>> start

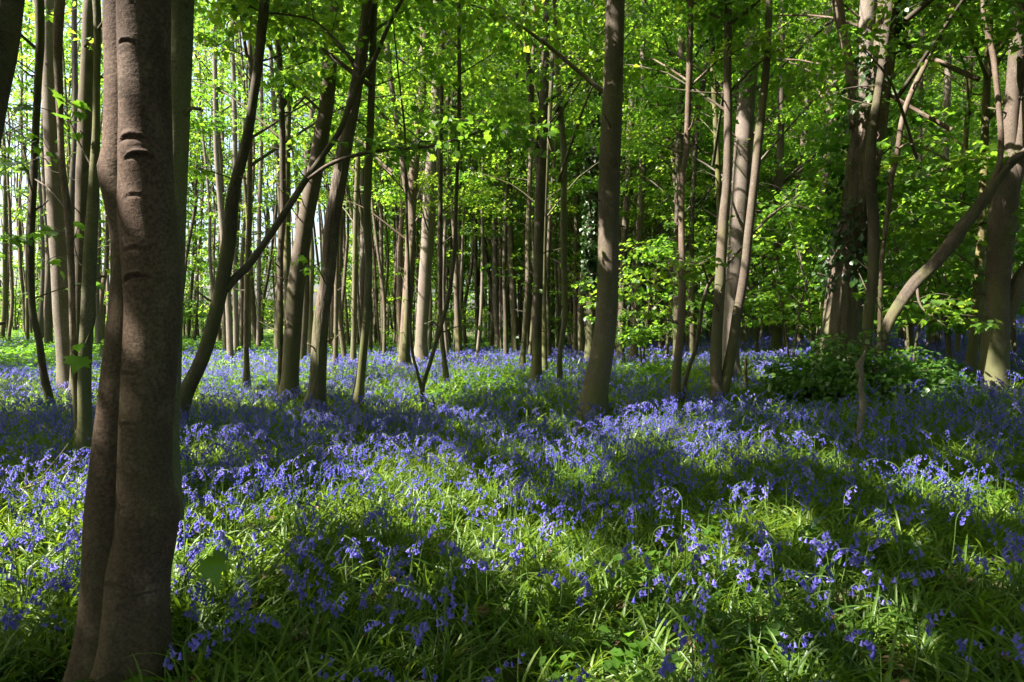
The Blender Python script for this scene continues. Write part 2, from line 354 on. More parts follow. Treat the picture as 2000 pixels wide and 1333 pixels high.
# ------------------------------------------------------------------ leaf sprays
def spray_leaves(C, n_each, r, size, T, var0=.5, tilt=.45, droop=.25, filt=True):
    """flat, slightly drooping sprays of leaves round the centres C"""
    C = np.asarray(C); N = len(C) * n_each
    c = np.repeat(C, n_each, 0); cv = np.repeat(rng.normal(var0, .18, len(C)), n_each)
    rr = r * np.sqrt(rng.random(N)) * np.repeat(rng.uniform(.6, 1.25, len(C)), n_each); th = rng.uniform(0, 6.283, N)
    P = c + np.stack([rr * np.cos(th), rr * np.sin(th), -droop * rr * rr / r + rng.normal(0, .09 * r, N)], -1)
    if filt:
        k = sunfilter(P); P = P[k]; th = th[k]; cv = cv[k]; N = len(P)
    if N == 0: return None
    R = rot_from(th - np.pi / 2 + rng.normal(0, .7, N), rng.normal(-.35, tilt, N), rng.normal(0, tilt, N))
    return scatter(T, P, R, size * rng.uniform(.6, 1.2, N), np.clip(cv + rng.normal(0, .12, N), 0, 1))
def crown_centres(axis, z0, z1, Rm, n):
    """spray centres round a stem given as points (m,3); wider in the middle, ragged"""
    z = rng.uniform(z0, z1, n); u = (z - z0) / (z1 - z0)
    prof = Rm * (.45 + .75 * np.sin(np.pi * np.clip(u * .85 + .12, 0, 1)))
    th = rng.uniform(0, 6.283, n); r = prof * np.sqrt(rng.random(n)) * (1 + .25 * np.sin(3 * th + z))
    ax = np.stack([np.interp(z, axis[:, 2], axis[:, 0]), np.interp(z, axis[:, 2], axis[:, 1])], -1)
    return np.stack([ax[:, 0] + r * np.cos(th), ax[:, 1] + r * np.sin(th), z], -1), ax
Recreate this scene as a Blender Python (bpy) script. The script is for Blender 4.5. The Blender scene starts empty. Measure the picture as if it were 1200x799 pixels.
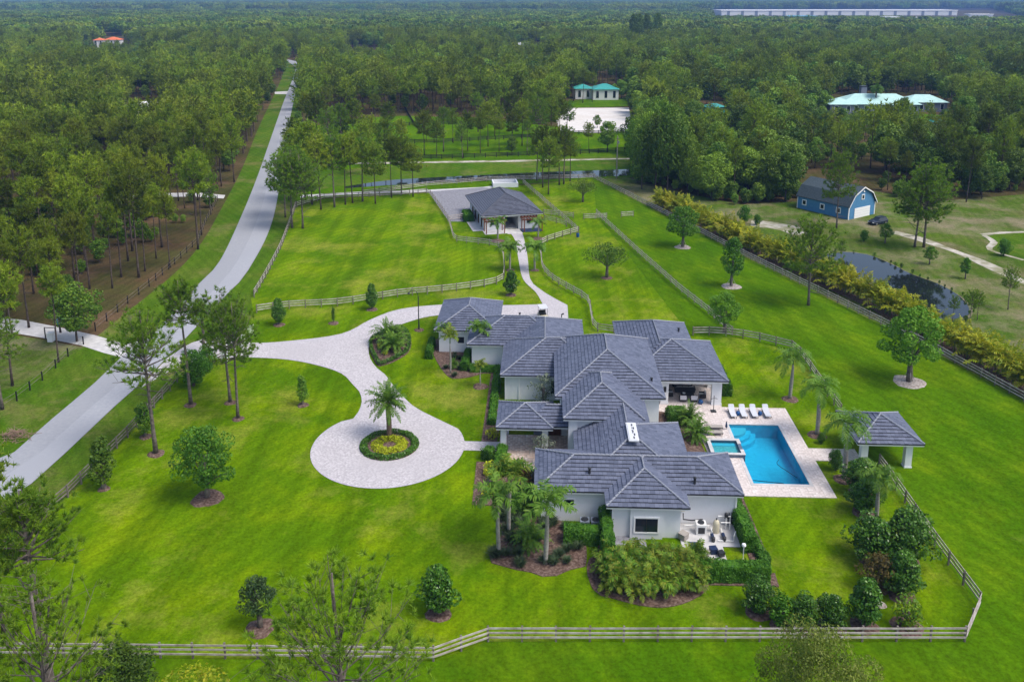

>> end

What to work on —
Show all lines in the entries above where the word "this" appears.

Final result —
The Blender Python script for this scene continues. Write part 2, from line 354 on. More parts follow. Treat the picture as 2000 pixels wide and 1333 pixels high.
Recreate this scene as a Blender Python (bpy) script. The script is for Blender 4.5. The Blender scene starts empty. Measure the picture as if it were 1200x799 pixels.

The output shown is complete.